Charlottesville's Emancipation Park is due for some changes. Justin Ide/Reuters

The city should replace the memorial to Robert E. Lee with a memorial to Heather Heyer.

Late in June, the city of Charlottesville issued a request for proposals for redesigning Justice Park and Emancipation Park—formerly known as Jackson Park and Lee Park, and named for the two Confederate generals. As the fatal white supremacist rally in the city over the weekend demonstrated, what these spaces stand for is a subject of bloody debate.

The “Unite the Right” rally was ostensibly organized to protest the city’s plan to remove a statue of Robert E. Lee from what is now Emancipation Park. The blood shed nearby when James Fields allegedly drove his car into counter-protesters, injuring more than a dozen and killing a 32-year-old woman named Heather Heyer, has given new and unintended meaning to the grounds where the rally was staged. This may be the most urgent landscape brief since the memorials commemorating the attacks of September 11, 2001.

Right-wing extremists are engaged in an active campaign to ensure that the legacy of white supremacy is supported officially by cities throughout the former Confederacy (and even beyond its borders). Charlottesville has an opportunity to use its parks to define its character—to make the kind of declaration that white supremacists are trying to make on the city’s behalf. Now, instead of commemorating Lee—a general who fought to keep millions of Virginians in bondage—Emancipation Park serves as a de facto memorial to Heyer. That is a decision the city could make official, if it takes advantage of an existing plan to rethink its parks in order to commit to a full-throated objection to fascism, bigotry, and violence.

The design objectives under the current design brief are twofold: The city wants to use Justice Park to host a memorial to the slave population of Charlottesville. Its plans for Emancipation Park are less clear. The RFP calls for design schemes for the park “both inclusive and independent of the statue of Robert E. Lee.” One year ago, the city convened a Blue Ribbon Commission on Race, Memorials, and Public Spaces and resolved in accordance with that group’s findings to do something about its parks.

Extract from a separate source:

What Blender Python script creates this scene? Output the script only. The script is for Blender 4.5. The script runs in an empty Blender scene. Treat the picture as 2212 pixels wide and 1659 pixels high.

The RFP does not appear to reflect the decision by the Charlottesville City Council in February to remove the statue. (The city did not immediately return a request for comment.)

“The [Blue Ribbon Commission]’s Final Report acknowledged that far too often Charlottesville’s public spaces and histories have ignored, silenced or suppressed African American history, as well as the legacy of white supremacy and the unimaginable harms done under that cause,” the brief reads. “The public spaces of Charlottesville’s Historic North Downtown and Court Square Districts contain the Robert E. Lee statue in Emancipation Park, the Stonewall Jackson statue in Justice Park, the slave auction block and the Reconstruction era’s Freedman’s Bureau.”

The city mentions a new memorial planned for Montgomery, Alabama, as an example of what it has in mind for its rethink of Justice and Emancipation Parks. There, the Equal Justice Initiative seeks to balance one of Montgomery’s biggest oversights: the glaring absence of any markers or other memorials to the victims of lynching. The proposed Memorial to Peace and Justice would be a experiential national monument honoring the victims of lynching.

(Equal Justice Initiative)

Including this example as a model suggests that Charlottesville is thinking in broad terms about its own downtown parks, looking to replace one anchored by a static retrograde statue with a memorial that offers a more dynamic and inclusive experience. These are urban, downtown parks: The narrative issues aside, a more modern approach just makes sense.

The city is accepting design proposals through August 17, which gives design teams only a scant few days to process the events of August 12—hardly enough time. While the design competition covers several important longstanding issues (notably the poor visibility around the Charlottesville slave auction block and later Freedman’s Bureau), a park design that does not account for the fight for the city’s parks will only be incomplete.

Charlottesville residents have a suggestion for the city: Rename it to honor Heyer’s death. The signs popping up dubbing the former Lee Park as “Heather Heyer Park” understand something about memorialization. Lee never lived in Charlottesville and didn’t die there. Heyer did. Lee didn’t make a stand to safeguard and protect the rights of all Charlottesville residents. Heyer did.

Emancipation Park doesn’t need a bronze hero on a horse. There is an opportunity to ensure that the next design for Emancipation Park and Justice Park will reflect the ideological battle over the meaning of these parks and of public space itself. A park that emphasizes the city’s commitment to the public commons, free speech, democracy, and social justice will pay tribute to Heyer’s sacrifice. Charlottesville should make sure that the parks get that chance.